Simon & Garfunkel in 1983
Simon & Garfunkel in 1983. Picture: Getty

By Tom Eames

'Bridge Over Troubled Water' is undoubtedly one of the world's greatest songs.

Simon & Garfunkel's epic ballad was the perfect swansong for the pair, who parted ways following the album of the same name's release in 1970.

The duo - Paul Simon and Art Garfunkel - would reunite on several occasions since, and this was arguably their signature song that perfectly encapsulated Simon's songwriting ability and Garfunkel's flawless vocals.

But what is the song about and when was it written? Here are all the big facts about the song:

  1. Who wrote 'Bridge Over Troubled Water'?

    Paul Simon wrote the song
    Paul Simon wrote the song. Picture: Getty

    Paul Simon wrote the song 'Bridge over Troubled Water', which was featured on the band's fifth and last album, released in 1970, with the same name.

    Simon scrawled it out so rapidly that he afterwards wondered, "Where did it come from?
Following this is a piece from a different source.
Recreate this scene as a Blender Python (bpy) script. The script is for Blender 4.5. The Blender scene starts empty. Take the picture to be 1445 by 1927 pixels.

I don't appear to be in it.

    He penned the song to soothe someone who was in distress.

    It was described by Simon as "a little hymn." He added a third stanza because Garfunkel and producer Roy Halee believed it was more majestic. As a result, his "little hymn" received a lavish production, and upon hearing it, he concluded that it was too drawn-out, ponderous, and symphonic to be a smash single.

    The song's commercial appeal was noticed by Clive Davis of Columbia Records, who insisted on spending a lot of money on promoting it and using it as the album title.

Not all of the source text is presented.